Massachusetts Sen. Elizabeth Warren is not ready to endorse a Democratic presidential candidate just yet.
“No endorsements now,” she said before Iowa’s first-in-the-nation caucuses Monday night, adding that she is proud of the Democratic Party’s candidates’ focus on the issues.
“I think that what the Democrats are doing is terrific. We’re out talking about the issues,” Warren said, according to MassLive.com. “I look at the Republican debates and the difference between what they’re doing and what the Democrats are doing that really shows who’s on whose side.”
“We’ll see,” the senator said when asked if she would announce a pick following the Iowa caucuses.
Warren, who has previously been critical of Hillary Clinton’s relationship with Wall Street, declined to comment on whether that relationship still worries her.

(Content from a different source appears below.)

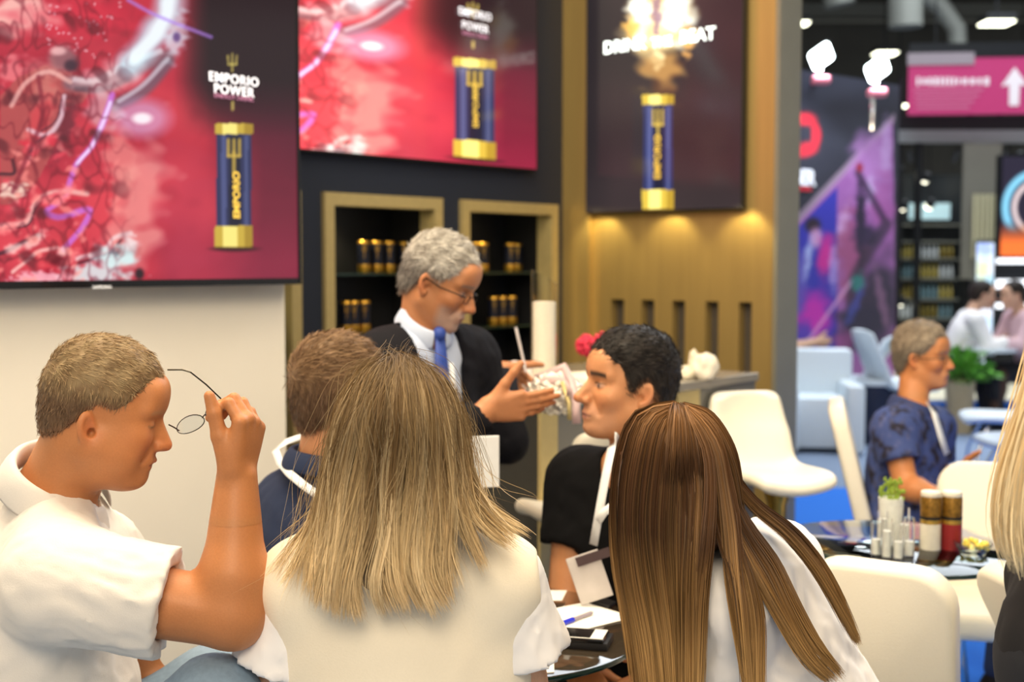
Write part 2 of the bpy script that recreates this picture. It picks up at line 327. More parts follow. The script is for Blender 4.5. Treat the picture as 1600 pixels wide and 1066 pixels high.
def advert(X, Y):
    A = Art(X, Y, (168, 28, 52)); n1 = noise(A.P3, .022); n2 = noise(A.P3, .06, 1)
    A.mix((216, 60, 74), .5+.6*n1).mix((120, 10, 34), .35*n2)
    A.mix((58, 8, 26), np.clip((X-285)/60, 0, 1)*np.clip((210-Y+.5*(X-300))/110, 0, 1)+.0)
    A.mix((84, 12, 40), np.clip((X-320)/90, 0, 1)*.8); A.mix((26, 3, 14), np.clip((X-270)/60, 0, 1)*np.clip((215-Y)/90, 0, 1))
    A.mix((150, 34, 64), np.clip((Y-330)/80, 0, 1)*np.clip((X-230)/40, 0, 1)*.6)
    A.blob(290, 330, 60, 90, (180, 50, 76), .45, rag=.4).blob(215, 330, 40, 110, (238, 160, 150), .65, .25, rag=.5).blob(190, 250, 26, 60, (235, 150, 140), .6, rag=.4)
    A.blob(30, 20, 60, 34, (250, 205, 190), .8, rag=.5).blob(20, 110, 30, 20, (250, 150, 150), .6, rag=.6).blob(130, 30, 120, 30, (212, 30, 60), .4, rag=.5)
    for q in range(46):                                             # spray
        A.blob(random.uniform(70, 190), random.uniform(0, 90), 1.8, 1.8, (250, 200, 210), .8)
    # big figure: head, shoulders, arms raised towards the light
    A.poly([(0, 150), (30, 120), (70, 102), (105, 112), (150, 128), (130, 160), (95, 170), (92, 220), (60, 280), (20, 320), (0, 320)], (172, 76, 74), .85)
    A.blob(72, 150, 22, 34, (206, 120, 110), .7, rag=.3).blob(102, 190, 16, 60, (84, 24, 40), .7, .3, rag=.4).blob(60, 200, 18, 60, (212, 60, 70), .7, .3, rag=.4)
    A.blob(98, 92, 25, 23, (150, 86, 92), 1, rag=.15).blob(112, 100, 14, 14, (66, 36, 50), .8).blob(90, 80, 14, 9, (226, 160, 160), .8)
    A.line([(110, 130), (150, 132), (195, 112), (262, 88)], 13, (120, 88, 100), .95).line([(115, 124), (150, 126), (190, 104), (250, 80)], 5, (224, 200, 206), .9).line([(120, 138), (160, 140), (200, 124)], 5, (50, 26, 42), .8)
    A.line([(180, 165), (225, 140), (262, 98)], 11, (96, 84, 100), .9).line([(186, 158), (222, 134), (262, 92)], 4, (210, 200, 210), .8)
    A.blob(178, 120, 60, 30, (236, 200, 200), .55, -.5, rag=.4).blob(160, 175, 26, 40, (214, 180, 186), .6, rag=.5)
    # the thing of light, then a painted screen reflection
    A.line([(205, 100), (240, 55), (265, 8), (268, -20)], 24, (190, 226, 240), .85, 5).line([(212, 90), (245, 50), (266, 0)], 12, (240, 252, 255), .95, 4).blob(276, 60, 16, 38, (210, 226, 238), .7, .3, rag=.4).blob(276, 58, 7, 9, (92, 60, 120), .9)
    A.line([(200, 0), (240, 22), (330, 58)], 3, (170, 130, 230), .8)
    A.blob(222, 185, 50, 34, (212, 190, 236), .55).blob(222, 185, 18, 10, (255, 255, 255), .8)  # pale reflection glow of the glossy screen, painted into the picture
    # liquid swirls
    for pts, wd, cc in (([(175, 150), (150, 215), (118, 262), (100, 310), (72, 332), (90, 340), (140, 328), (128, 355), (100, 390)], 5, (198, 110, 224)),
                        ([(172, 160), (150, 215), (122, 256)], 3, (244, 226, 255)), ([(100, 150), (92, 190), (70, 212), (44, 204)], 4, (230, 200, 210)), ([(96, 155), (86, 190), (64, 206)], 1.6, (80, 30, 50)),
                        ([(0, 352), (40, 348), (60, 312), (100, 300), (135, 302)], 5, (240, 190, 180)), ([(0, 358), (42, 352), (62, 318), (100, 305)], 1.8, (60, 10, 30)),
                        ([(0, 395), (40, 378), (60, 368)], 4, (50, 14, 34)), ([(20, 425), (60, 395), (90, 388)], 3, (250, 200, 190)), ([(120, 405), (160, 392), (180, 372), (204, 366)], 4, (240, 210, 210)), ([(122, 412), (165, 398), (190, 376)], 2, (60, 20, 36)),
                        ([(0, 272), (22, 270), (20, 250)], 3, (46, 14, 30)), ([(46, 250), (52, 225), (70, 214)], 3, (90, 40, 60))):
        A.line(pts, wd, cc, .95, 2)
    for q in range(26): A.blob(random.uniform(0, 110), random.uniform(200, 440), random.uniform(8, 26), random.uniform(4, 10), random.choice([(214, 30, 56), (250, 130, 130), (150, 10, 40), (255, 210, 200), (228, 66, 84)]), .75, random.uniform(-.9, .2), rag=.3)
    A.blob(182, 402, 32, 22, (206, 232, 232), .95, rag=.5).blob(150, 425, 60, 15, (214, 232, 232), .85, rag=.5).blob(205, 385, 16, 14, (240, 240, 240), .7, rag=.6).blob(180, 395, 12, 5, (90, 110, 120), .6, rag=.6).blob(218, 428, 8, 10, (20, 8, 20), .9).blob(20, 300, 26, 12, (246, 220, 200), .8, rag=.7).blob(60, 432, 40, 10, (250, 190, 200), .8, rag=.6)
    rg = 1-2*np.abs(noise(A.P3*np.array([1., .55, 1], np.float32), .11, 2)); lf = np.clip((215-X)/60, 0, 1); A.mix((96, 6, 26), np.clip(rg*1.6-1.05, 0, .75)*lf).mix((255, 150, 140), np.clip(1.6*noise(A.P3, .13, 1)-.55, 0, .6)*lf*np.clip((Y-180)/60, 0, 1)); A.mix((60, 2, 18), np.clip(1.4*noise(A.P3, .07, 2)-.5, 0, .55)*np.clip((230-X)/60, 0, 1))
    A.blob(72, 108, 40, 16, (226, 150, 140), .35, .3, rag=.3).line([(18, 165), (40, 130), (75, 112), (110, 128)], 4, (244, 190, 180), .8).line([(60, 120), (66, 180), (40, 250), (20, 300)], 4, (120, 20, 40), .8).blob(100, 92, 20, 18, (140, 84, 92), .9, rag=.1).blob(110, 102, 11, 10, (56, 30, 46), .9).blob(92, 80, 13, 7, (232, 176, 176), .8)
    can_art(A, 365.5, 193, 388, 55)
    g = (196, 180, 90)
    for k in (-1, 0, 1): A.line([(363+k*7, 84-abs(k)*-3), (363+k*6, 100)], 1.6, g)
    A.line([(357, 101), (369, 101)], 1.8, g).line([(363, 98), (363, 112)], 1.6, g).line([(363.5, 160), (363.5, 171)], 2.4, g)
    return lin(A.c)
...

“[I have] concerns about everybody’s relationships with Wall Street,” Warren said. “This is a rigged game, and it’s rigged because Wall Street makes sure that in every decision that gets made they’re there. They make sure they’ve got their lobbyists and their lawyers so that everything tilts just a little more in their direction. This is what I’m fighting every day in the United States Senate.”
Warren also declined to say if she would back Bernie Sanders, a fellow progressive. Warren is the only female Democratic senator who has not endorsed Clinton.
Clinton edged out Sanders by less than one-third of 1 percent in Monday’s Iowa caucuses. The first-in-the-nation primary in New Hampshire is Feb. 9.